▸ Records shown:
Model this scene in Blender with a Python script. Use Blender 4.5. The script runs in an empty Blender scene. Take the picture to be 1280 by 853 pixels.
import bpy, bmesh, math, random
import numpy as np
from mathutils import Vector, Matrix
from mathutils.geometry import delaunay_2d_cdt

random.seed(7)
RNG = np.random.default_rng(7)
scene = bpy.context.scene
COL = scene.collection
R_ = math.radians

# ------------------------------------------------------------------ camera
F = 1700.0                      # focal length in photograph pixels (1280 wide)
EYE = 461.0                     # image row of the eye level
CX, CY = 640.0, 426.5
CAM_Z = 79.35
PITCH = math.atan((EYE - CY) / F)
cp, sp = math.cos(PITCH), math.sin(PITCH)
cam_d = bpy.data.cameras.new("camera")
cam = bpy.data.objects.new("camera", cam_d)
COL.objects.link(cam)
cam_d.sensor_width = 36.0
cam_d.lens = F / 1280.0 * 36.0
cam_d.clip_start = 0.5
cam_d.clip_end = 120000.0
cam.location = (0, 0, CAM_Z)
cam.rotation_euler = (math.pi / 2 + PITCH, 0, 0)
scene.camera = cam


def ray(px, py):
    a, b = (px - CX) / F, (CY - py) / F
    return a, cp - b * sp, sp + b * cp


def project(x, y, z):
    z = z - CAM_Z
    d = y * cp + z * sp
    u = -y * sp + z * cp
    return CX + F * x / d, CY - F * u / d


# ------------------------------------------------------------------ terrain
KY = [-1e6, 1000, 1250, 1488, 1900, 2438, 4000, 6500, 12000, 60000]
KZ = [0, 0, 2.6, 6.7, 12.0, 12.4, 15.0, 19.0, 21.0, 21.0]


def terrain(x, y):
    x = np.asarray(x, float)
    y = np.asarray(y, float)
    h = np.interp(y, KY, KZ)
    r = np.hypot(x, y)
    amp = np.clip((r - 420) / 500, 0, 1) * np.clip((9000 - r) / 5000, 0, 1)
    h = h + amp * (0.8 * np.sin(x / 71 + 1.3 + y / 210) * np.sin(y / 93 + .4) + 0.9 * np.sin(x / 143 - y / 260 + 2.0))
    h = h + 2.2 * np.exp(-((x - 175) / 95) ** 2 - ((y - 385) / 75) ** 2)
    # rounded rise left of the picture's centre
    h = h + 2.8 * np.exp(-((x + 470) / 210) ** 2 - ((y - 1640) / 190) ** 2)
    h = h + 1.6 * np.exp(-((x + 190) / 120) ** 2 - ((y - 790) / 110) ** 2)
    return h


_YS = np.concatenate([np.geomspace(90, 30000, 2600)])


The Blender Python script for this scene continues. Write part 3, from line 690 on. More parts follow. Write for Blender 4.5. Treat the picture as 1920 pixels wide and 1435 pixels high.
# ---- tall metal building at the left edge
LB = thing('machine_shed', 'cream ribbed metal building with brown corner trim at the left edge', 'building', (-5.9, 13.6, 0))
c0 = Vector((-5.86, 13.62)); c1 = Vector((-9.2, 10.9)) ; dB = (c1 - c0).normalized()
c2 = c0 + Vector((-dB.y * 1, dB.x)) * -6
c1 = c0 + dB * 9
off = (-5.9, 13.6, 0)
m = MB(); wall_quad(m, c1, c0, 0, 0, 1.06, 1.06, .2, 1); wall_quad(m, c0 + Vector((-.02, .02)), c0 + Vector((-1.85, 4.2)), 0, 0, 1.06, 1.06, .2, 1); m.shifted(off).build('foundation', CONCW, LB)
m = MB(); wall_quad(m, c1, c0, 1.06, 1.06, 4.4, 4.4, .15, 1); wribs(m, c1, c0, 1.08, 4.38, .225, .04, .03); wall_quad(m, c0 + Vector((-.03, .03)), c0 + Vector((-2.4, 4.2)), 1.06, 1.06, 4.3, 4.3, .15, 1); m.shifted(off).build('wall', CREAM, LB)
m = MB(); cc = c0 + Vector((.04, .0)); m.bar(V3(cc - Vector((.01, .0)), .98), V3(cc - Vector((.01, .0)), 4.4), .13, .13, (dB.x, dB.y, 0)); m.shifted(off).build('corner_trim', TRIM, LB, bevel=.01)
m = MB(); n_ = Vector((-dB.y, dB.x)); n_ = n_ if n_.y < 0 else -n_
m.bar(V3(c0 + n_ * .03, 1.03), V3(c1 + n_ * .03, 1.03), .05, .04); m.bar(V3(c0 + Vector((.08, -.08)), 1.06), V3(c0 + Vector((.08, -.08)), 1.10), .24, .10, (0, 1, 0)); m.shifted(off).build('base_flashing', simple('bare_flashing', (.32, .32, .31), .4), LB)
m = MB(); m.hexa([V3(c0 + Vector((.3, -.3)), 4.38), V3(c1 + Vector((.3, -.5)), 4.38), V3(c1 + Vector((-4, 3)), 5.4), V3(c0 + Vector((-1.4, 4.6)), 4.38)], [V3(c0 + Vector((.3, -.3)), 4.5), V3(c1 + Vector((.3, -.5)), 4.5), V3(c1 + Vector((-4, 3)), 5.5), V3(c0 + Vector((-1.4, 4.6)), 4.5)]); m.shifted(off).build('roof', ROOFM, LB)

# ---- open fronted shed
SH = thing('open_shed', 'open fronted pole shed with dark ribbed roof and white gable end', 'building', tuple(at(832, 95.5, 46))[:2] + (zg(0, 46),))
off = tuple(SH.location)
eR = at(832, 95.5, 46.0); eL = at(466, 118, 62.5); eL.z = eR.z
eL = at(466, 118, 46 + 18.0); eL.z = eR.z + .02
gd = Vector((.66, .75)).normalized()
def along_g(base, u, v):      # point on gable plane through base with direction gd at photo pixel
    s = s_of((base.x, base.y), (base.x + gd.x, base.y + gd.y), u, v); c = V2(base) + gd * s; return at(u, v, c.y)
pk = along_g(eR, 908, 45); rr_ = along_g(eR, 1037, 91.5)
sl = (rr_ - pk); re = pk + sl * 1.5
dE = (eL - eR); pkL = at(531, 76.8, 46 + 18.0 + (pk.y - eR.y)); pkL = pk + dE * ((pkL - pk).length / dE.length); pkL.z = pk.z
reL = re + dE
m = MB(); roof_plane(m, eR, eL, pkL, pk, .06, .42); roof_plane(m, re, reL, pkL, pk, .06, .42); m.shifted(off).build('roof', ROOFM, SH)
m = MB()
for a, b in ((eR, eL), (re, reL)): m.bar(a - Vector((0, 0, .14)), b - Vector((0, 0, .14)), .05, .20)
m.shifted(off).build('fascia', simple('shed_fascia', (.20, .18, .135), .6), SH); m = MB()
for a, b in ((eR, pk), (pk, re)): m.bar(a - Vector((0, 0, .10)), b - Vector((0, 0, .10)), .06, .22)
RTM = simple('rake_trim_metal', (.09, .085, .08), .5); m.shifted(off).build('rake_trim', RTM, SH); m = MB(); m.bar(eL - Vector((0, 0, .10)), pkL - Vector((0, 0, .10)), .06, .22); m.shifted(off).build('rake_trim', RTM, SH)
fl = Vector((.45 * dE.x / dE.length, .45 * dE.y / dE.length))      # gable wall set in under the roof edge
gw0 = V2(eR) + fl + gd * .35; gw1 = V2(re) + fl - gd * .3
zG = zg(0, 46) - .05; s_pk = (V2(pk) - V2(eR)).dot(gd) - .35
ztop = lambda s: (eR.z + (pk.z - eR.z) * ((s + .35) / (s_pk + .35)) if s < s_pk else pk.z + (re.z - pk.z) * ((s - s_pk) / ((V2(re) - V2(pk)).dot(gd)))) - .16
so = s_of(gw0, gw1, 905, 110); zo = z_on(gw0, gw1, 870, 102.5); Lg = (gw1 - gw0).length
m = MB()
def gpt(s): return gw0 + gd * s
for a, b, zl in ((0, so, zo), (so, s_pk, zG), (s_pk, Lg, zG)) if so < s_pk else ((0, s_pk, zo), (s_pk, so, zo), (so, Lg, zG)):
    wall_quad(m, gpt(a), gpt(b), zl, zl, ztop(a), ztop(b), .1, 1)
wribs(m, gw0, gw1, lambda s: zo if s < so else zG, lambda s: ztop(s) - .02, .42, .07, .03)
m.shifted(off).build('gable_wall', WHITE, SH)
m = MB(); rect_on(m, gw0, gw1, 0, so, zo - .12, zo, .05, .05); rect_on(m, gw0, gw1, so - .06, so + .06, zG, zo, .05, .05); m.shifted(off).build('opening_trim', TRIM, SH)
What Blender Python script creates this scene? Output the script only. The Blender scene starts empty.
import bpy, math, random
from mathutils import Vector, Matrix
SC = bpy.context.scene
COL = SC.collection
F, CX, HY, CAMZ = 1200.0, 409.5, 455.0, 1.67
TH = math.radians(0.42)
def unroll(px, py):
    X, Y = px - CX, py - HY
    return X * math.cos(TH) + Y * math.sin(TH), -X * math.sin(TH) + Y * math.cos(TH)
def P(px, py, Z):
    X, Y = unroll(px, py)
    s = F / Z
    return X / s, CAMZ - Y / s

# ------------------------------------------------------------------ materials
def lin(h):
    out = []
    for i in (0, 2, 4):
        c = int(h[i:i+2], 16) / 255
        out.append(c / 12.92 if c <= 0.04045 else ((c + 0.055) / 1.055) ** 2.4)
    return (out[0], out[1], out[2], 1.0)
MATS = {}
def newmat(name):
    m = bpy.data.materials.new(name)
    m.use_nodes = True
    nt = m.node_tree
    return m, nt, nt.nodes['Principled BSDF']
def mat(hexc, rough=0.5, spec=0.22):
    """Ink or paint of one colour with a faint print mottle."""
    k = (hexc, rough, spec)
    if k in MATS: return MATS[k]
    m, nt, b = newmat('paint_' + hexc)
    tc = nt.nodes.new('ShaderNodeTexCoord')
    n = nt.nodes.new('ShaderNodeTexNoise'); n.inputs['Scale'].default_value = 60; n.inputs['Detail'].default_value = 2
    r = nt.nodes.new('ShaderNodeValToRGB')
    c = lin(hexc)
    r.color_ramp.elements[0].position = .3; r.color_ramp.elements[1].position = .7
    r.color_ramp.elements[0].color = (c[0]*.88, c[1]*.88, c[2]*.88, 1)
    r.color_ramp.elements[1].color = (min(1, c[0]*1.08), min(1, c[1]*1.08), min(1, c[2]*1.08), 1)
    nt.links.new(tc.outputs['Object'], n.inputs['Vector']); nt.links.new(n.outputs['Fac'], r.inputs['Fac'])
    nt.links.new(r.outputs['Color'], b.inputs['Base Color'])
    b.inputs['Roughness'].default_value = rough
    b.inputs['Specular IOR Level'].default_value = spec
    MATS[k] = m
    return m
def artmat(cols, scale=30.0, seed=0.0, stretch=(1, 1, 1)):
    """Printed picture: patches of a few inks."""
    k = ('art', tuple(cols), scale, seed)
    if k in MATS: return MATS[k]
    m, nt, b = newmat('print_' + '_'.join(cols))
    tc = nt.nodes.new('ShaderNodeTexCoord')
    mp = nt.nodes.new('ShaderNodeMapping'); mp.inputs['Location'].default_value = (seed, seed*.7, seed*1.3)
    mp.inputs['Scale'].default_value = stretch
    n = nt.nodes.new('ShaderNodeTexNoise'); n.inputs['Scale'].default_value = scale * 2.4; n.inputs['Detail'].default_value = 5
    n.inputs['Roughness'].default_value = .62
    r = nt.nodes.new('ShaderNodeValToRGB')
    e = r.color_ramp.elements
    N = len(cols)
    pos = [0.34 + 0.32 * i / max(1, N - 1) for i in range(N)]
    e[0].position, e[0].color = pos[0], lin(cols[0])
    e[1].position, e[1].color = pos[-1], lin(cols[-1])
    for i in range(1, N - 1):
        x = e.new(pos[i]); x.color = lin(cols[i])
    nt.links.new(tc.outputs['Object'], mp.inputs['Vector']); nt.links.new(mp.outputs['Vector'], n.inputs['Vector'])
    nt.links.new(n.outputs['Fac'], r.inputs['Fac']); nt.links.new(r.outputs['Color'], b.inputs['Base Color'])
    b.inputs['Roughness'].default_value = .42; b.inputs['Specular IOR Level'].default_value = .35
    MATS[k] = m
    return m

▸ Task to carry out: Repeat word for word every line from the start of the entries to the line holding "R_ = math.radians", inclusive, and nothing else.

▸ Result of the task:
Model this scene in Blender with a Python script. Use Blender 4.5. The script runs in an empty Blender scene. Take the picture to be 1280 by 853 pixels.
import bpy, bmesh, math, random
import numpy as np
from mathutils import Vector, Matrix
from mathutils.geometry import delaunay_2d_cdt

random.seed(7)
RNG = np.random.default_rng(7)
scene = bpy.context.scene
COL = scene.collection
R_ = math.radians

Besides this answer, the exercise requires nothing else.